Not much to add to this. Asking Harry Reid to throw a few punches and twist a few arms. Not feeling too hopeful about that.
Dear Senator Reid,
As you move towards bringing the upcoming climate bill to the Senate floor, please take some time out of your schedule to try and talk some sense into your colleague, Senator Ben Nelson. His announced readiness to vote against cloture goes against the grain in multiple ways.
He has previously supported climate legislation on the Senate floor, as happened in 2008, when he voted to proceed on a bill authored by Senators Lieberman, Warner, and Boxer. He has also voted for cloture on a Boxer substitute amendment which would have established a carbon trading system and capped greenhouse emissions. His cited reason is a fear that Nebraskans’ utility bills will go up.
Well, as I’ve written Senator Nelson, everyone‘s utility bills are going to go up, whether we like it or not.
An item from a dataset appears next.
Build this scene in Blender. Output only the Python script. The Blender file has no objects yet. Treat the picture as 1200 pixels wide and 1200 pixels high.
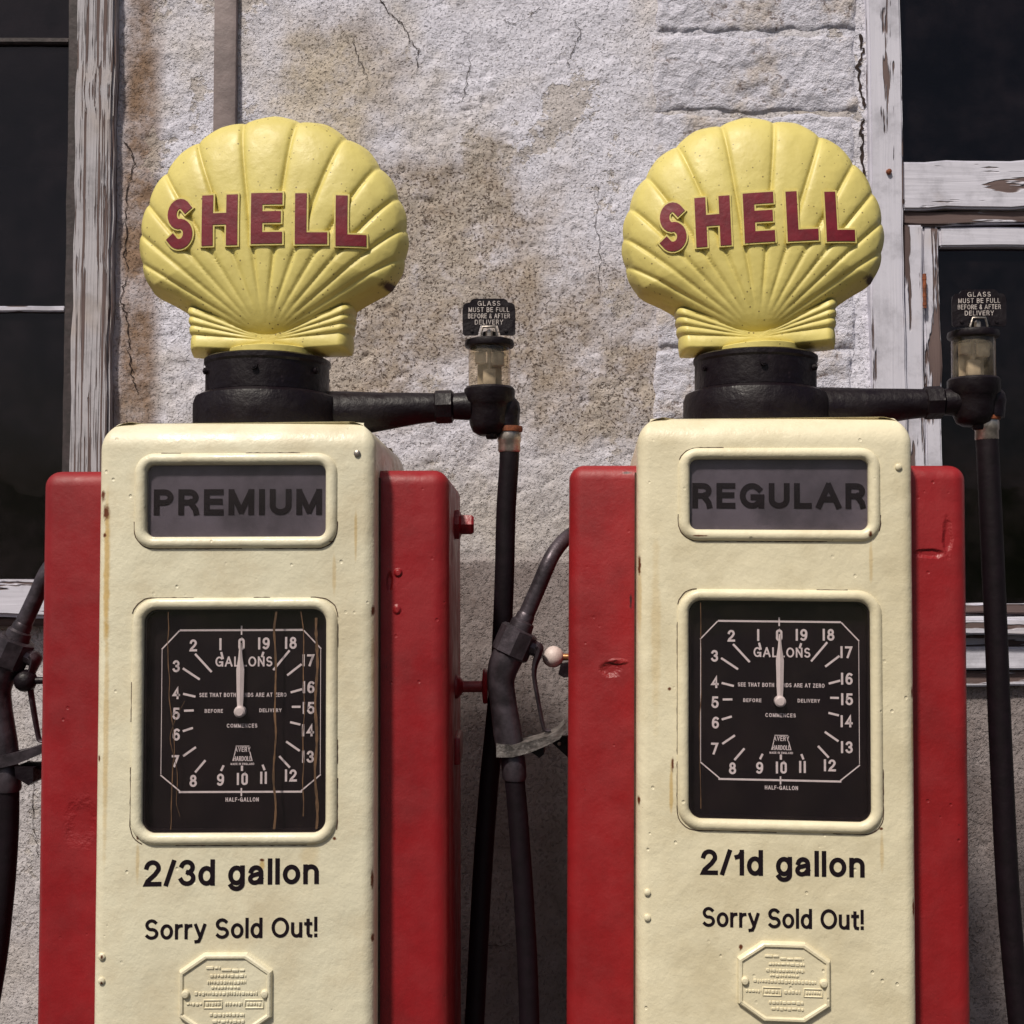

And they’re going to go up catastrophically if we don’t do something about the greenhouse gas buildup in our atmosphere — which a recent Purdue University study concluded will lead to a dramatic increase in “killer heat waves” in the American West and Southwest, within a few decades.
Senator Nelson’s obstructionism is short-sighted, selfish and terribly destructive to what may be our nation’s last chance to secure an environmentally sustainable future. Please do not allow him to hijack climate/energy legislation; we have already procrastinated for more than four decades, and now is our time to act.
We can no longer afford to live wastefully, and first off, that means we have to stop wasting time.